The advantage of size in animals is pretty self-evident: if you’re a predator you can more easily overwhelm smaller creatures, if you’re prey most predators won’t screw with something that has an advantage in bulk. Of course, as you point out, this has limits due to increased energy requirements and inefficiency in the relationship between surface area and volume, etc, so size doesn’t continue increasing forever.

“What caused them to become smaller” is a broad question depending on when you’re asking about and we can only really speculate. Ancient arthropods being huge is probably related to higher oxygen concentration and temperature in the atmosphere during periods like the Carboniferous. Relatively recent megafauna like mammoths and giant sloths probably went extinct through a combination of climate changes and overhunting as early homo sapiens spread across the world, but to what degree each mattered is heavily debated.

Anonymous 0 Comments

Oxygen levels were much higher then, so more energy can be gained to evolve bigger. As animals got bigger, the animals that ate those animals got bigger, and so on as evolution favoured being bigger to survive.

But after the mass extinction event 65 Million years ago, the environment now favoured being smaller; less energy required to survive. And here we are.

Anonymous 0 Comments

There were smaller animals around but people are interested in the big animals. Large animals like whales are so large it becomes difficult for a prey animal to tackle an adult. The availability of food and the presence of man led to the quaternary extinction event or the extinction of the megafauna https://youtu.be/Y3J9CzLW_p0

Anonymous 0 Comments

Some were smaller, some were bigger, some were the same. The ones that were bigger are “cooler” and are better preserved in fossils so you hear of them more.

Anonymous 0 Comments

Yes it’s been mentioned here, but I’d always heard that the key thing that allowed for larger animals was a higher concentration of oxygen in the atmosphere–allowed for much larger creatures without needing way better circulation to go along with the size, etc. Bigger plants too.

Anonymous 0 Comments

It’s just that larger animals became fossilized. Smaller ones just rotted away or were consumed.
The smallest reptile today is less than an inch. There is no reason not to believe there weren’t thousands of species of reptile from 1/2 inch to 100ft. We just don’t know.

Anonymous 0 Comments

You already know about squares and cubes, good.

In short, there was a higher concentration of oxygen.

Anonymous 0 Comments

Imagine you have a toy that you can build and change. Well, animals are kind of like that too, but they change over a really, really long time, like a super-duper long game of pretend.

A long, long time ago, when the Earth was different, animals had to be big to do certain things. For example, huge dinosaurs needed to eat a lot of plants or other animals to stay full and strong. Their big bodies helped them survive in their world.

As time went on, the Earth started to change. It became colder or hotter, the plants changed, and even the other animals they played with changed.
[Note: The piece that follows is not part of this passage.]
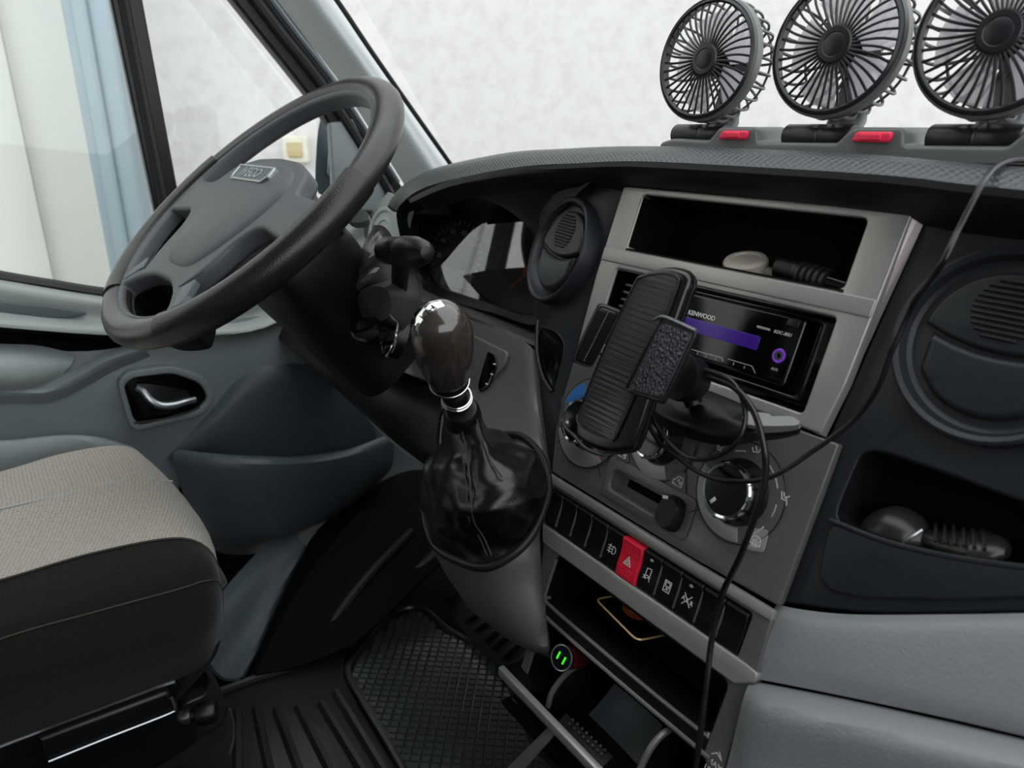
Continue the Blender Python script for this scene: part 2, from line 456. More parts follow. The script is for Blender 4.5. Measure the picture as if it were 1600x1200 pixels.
# grey-blue steel post in the corner
pp = PZ(168, 160, 1.15); dd = (pp - EYE); pp = EYE + dd * (3.55 / dd.length) 
pm = frame(Vector((pp.x, pp.y, -.6)), SD, HD, Vector((0, 0, 1)))
t = thing('steel_post', 'blurred grey-blue steel post outside the side window', 'post', pm)
part('channel', plate(roundpoly([(-.09, -.05), (.09, -.05), (.09, .05), (.03, .05), (.02, .02), (-.02, .02), (-.03, .05), (-.09, .05)], .012), (), 0, 4.6, .002), 'post', t)
part('rib', box(-.045, .015, -.075, -.045, 0, 4.6, .012, 3), 'post', t)
t = thing('wall_socket', 'small cream socket box on the outside wall', 'socket', frame(WF @ Vector((WF.inverted() @ (EYE + (PY(465, 234, 1) - EYE)))) , SD, Vector((0, 0, 1)), -HD))
d_ = ray(465, 234); tt = (3.5 - EYE.dot(HD)) / d_.dot(HD); t.matrix_basis = frame(EYE + d_ * tt, SD, Vector((0, 0, 1)), -HD)
part('housing', plate(rrect(-.055, .055, -.055, .06, .012), (), 0, .05, .006), 'box', t)
part('cover', plate(rrect(-.03, .035, -.03, .035, .006), (), .048, .062, .004), mat('socket_face', '#b9a878', .6), t)
g = part('ground', box(-9, 9, -9, 11, -.75, -.65), 'ground', kind='structure')

# the cab shell
fl = thing('floor', 'cab floor coloured near black for footwell shade', None, Vector((-.5, .2, 0)), kind='structure')
part('floor_pan', box(-1.36, .62, -.8, .98, -.06, 0), 'deep', fl, world=True)  # near-black colour stands in for the shade under the dash
b = thing('wall_bulkhead', 'dark bulkhead in the driver footwell', None, Vector((-.5, .9, .4)), kind='structure')
part('bulkhead', box(-1.36, .62, .93, .97, 0.0, .76), 'deep', b, world=True)
c = thing('ceiling', 'grey cab headliner', None, Vector((-.5, -.3, 1.68)), kind='structure')
part('headliner', box(-1.36, .62, -.8, .06, 1.67, 1.72, .01), 'roof', c, world=True)
c = thing('wall_rear', 'grey partition behind the seats', None, Vector((-.5, -.8, .9)), kind='structure')
part('partition', box(-1.4, .62, -.86, -.81, 0, 1.7), 'greydark', c, world=True)
d2 = thing('side_light_block', 'unseen panel added to cut light from the passenger side', None, Vector((.66, -.1, .4)), kind='structure')  # added out of view to reduce side light in the cab
part('block_panel', box(.62, .70, -.86, .95, 0, .74, .01), 'greydark', d2, world=True)
part('block_post', box(.62, .70, -.86, -.72, .7, 1.7, .01), 'greydark', d2, world=True)
# windscreen
ws = thing('window_1', 'clear windscreen above the dashboard', None, Vector((-.4, .8, .9)), kind='structure')
part('windscreen_glass', surf([[(-1.265, .735, .775), (-.9, .96, .775), (-.4, 1.045, .775), (.2, 1.03, .775), (.62, .93, .775)],
                               [(-1.245, .44, 1.2), (-.9, .58, 1.22), (-.4, .63, 1.23), (.2, .62, 1.23), (.62, .55, 1.2)],
                               [(-1.2, .02, 1.66), (-.9, .07, 1.67), (-.4, .09, 1.68), (.2, .09, 1.68), (.62, .06, 1.66)]], 18, 10, .004), 'glass', ws, world=True)
part('glass_edge_seal', tube([PX(470, -75, -1.255), PX(526, 0, -1.262), PX(580, 80, -1.265), PX(640, 166, -1.268), PX(712, 268, -1.27)], .0045, 8, 30), 'black', ws, world=True)

# A-pillar trim
p = thing('trim_1', 'grey windscreen pillar trim on the driver side', None, Vector((-1.3, .5, 1)), kind='structure')
def upto(a, b, z=1.67): return a + (a - b) * ((z - a.z) / (a.z - b.z))
part('pillar_trim', surf([[upto(PX(330, -150, -1.37), PX(432, 0, -1.37)), PX(330, -150, -1.37), PX(432, 0, -1.37), PX(528, 125, -1.37), PX(648, 315, -1.37)],
                          [upto(PX(362, -150, -1.302), PX(460, 0, -1.302)), PX(362, -150, -1.302), PX(460, 0, -1.302), PX(556, 125, -1.305), PX(665, 300, -1.305)],
                          [upto(PX(400, -150, -1.268), PX(496, 0, -1.268)), PX(400, -150, -1.268), PX(496, 0, -1.268), PX(590, 130, -1.268), PX(690, 285, -1.268)],
                          [upto(PX(422, -150, -1.298), PX(522, 0, -1.298)), PX(422, -150, -1.298), PX(522, 0, -1.298), PX(618, 140, -1.298), PX(712, 275, -1.298)]], 14, 40, .012), 'pillar', p, world=True)

# ------------------------------------------------------------------ driver's door
DX = -1.42
def fx(x, y, X=DX): q = PX(x, y, X); return (q.y, q.z)
def FX(X): return frame(Vector((X, 0, 0)), Vector((0, 1, 0)), Vector((0, 0, 1)), Vector((1, 0, 0)))
dr = thing('door_1', 'grey trimmed driver door with black window frame', None, Vector((DX, .1, .5)), kind='structure')
part('upper_panel', surf([[PX(-300, 396, -1.455), PX(-100, 420, -1.455), PX(0, 437, -1.455), PX(160, 463, -1.455), PX(310, 478, -1.455), PX(430, 440, -1.455), PX(560, 330, -1.455)],
                          [PX(-300, 405, -1.425), PX(-100, 430, -1.425), PX(0, 449, -1.425), PX(160, 474, -1.425), PX(310, 488, -1.425), PX(430, 452, -1.425), PX(565, 345, -1.425)],
                          [PX(-300, 440, -1.425), PX(-100, 466, -1.425), PX(0, 482, -1.425), PX(160, 500, -1.425), PX(310, 505, -1.425), PX(430, 480, -1.425), PX(570, 370, -1.425)],
                          [PX(-300, 470, -1.39), PX(-100, 492, -1.39), PX(0, 502, -1.39), PX(160, 514, -1.39), PX(310, 518, -1.39), PX(430, 500, -1.39), PX(575, 400, -1.39)],
                          [PX(-300, 482, -1.385), PX(-100, 502, -1.385), PX(0, 511, -1.385), PX(160, 523, -1.385), PX(310, 524, -1.385), PX(430, 505, -1.385), PX(575, 405, -1.385)]], 30, 24, .008), 'greylight', dr, world=True)
q = plate(roundpoly([fx(-80, 468, -1.424), fx(0, 470, -1.424), fx(80, 478, -1.424), fx(143, 489, -1.424), fx(110, 496, -1.424), fx(50, 497, -1.424), fx(-80, 491, -1.424)], .02), (), 0, .006, .002)
part('sill_pocket', xf(q, FX(-1.424)), 'greydark', dr, world=True)
part('grip_recess', surf([[PX(-200, 487, -1.388), PX(0, 512, -1.388), PX(100, 518, -1.388), PX(180, 526, -1.388), PX(260, 528, -1.388)],
                          [PX(-200, 505, -1.45), PX(0, 524, -1.45), PX(100, 532, -1.45), PX(180, 540, -1.45), PX(260, 540, -1.45)],
                          [PX(-200, 540, -1.44), PX(0, 552, -1.44), PX(100, 566, -1.435), PX(170, 570, -1.43), PX(260, 556, -1.42)]], 20, 10, .004), 'deep', dr, world=True)
part('grip_cup', surf([[PX(-200, 528, -1.43), PX(0, 537, -1.43), PX(60, 540, -1.43), PX(118, 553, -1.43)],
                       [PX(-200, 552, -1.385), PX(0, 560, -1.385), PX(60, 566, -1.395), PX(112, 568, -1.415)],
                       [PX(-200, 590, -1.38), PX(0, 596, -1.38), PX(50, 594, -1.39), PX(100, 582, -1.412)],
                       [PX(-200, 618, -1.42), PX(0, 618, -1.42), PX(50, 612, -1.42), PX(95, 596, -1.425)]], 18, 16, .006), 'grey', dr, world=True)
part('grip_trim', surf([[PX(-200, 600, -1.422), PX(0, 598, -1.422), PX(60, 598, -1.418), PX(110, 580, -1.414), PX(160, 553, -1.412), PX(215, 535, -1.412)],
                        [PX(-200, 616, -1.40), PX(0, 613, -1.40), PX(72, 612, -1.40), PX(122, 592, -1.40), PX(168, 566, -1.40), PX(225, 546, -1.40)],
                        [PX(-200, 634, -1.419), PX(0, 630, -1.419), PX(80, 628, -1.419), PX(132, 606, -1.419), PX(178, 580, -1.419), PX(236, 558, -1.419)]], 26, 10, .005), 'greydoor', dr, world=True)
part('lower_panel', surf([[PX(-300, 540, -1.435), PX(0, 545, -1.435), PX(150, 548, -1.432), PX(260, 525, -1.42), PX(350, 500, -1.42), PX(470, 490, -1.42)],
                          [PX(-300, 640, -1.425), PX(0, 640, -1.425), PX(150, 600, -1.42), PX(260, 580, -1.41), PX(370, 562, -1.405), PX(520, 560, -1.405)],
                          [PX(-300, 690, -1.43), PX(0, 680, -1.43), PX(150, 665, -1.42), PX(260, 655, -1.41), PX(390, 640, -1.41), PX(560, 640, -1.41)],
                          [PX(-300, 800, -1.43), PX(0, 760, -1.43), PX(150, 740, -1.42), PX(250, 735, -1.42), PX(400, 760, -1.42), PX(600, 760, -1.42)],
                          [PX(-300, 1000, -1.43), PX(0, 1000, -1.43), PX(150, 960, -1.42), PX(300, 930, -1.42), PX(450, 900, -1.42), PX(640, 880, -1.42)]], 30, 26, .008), 'greydoor', dr, world=True)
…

Some of these changes made being big not as helpful as it used to be. Smaller animals could find enough food and hide better.

So, the animals that were better at being smaller and finding new ways to get food started to do well. They had babies that were good at the same things, and these little animals continued to grow and change over a super long time.

That’s why animals we see now are often smaller than the really, really big ones from long ago. The world around them changed, and they changed too, like playing a new game with new rules.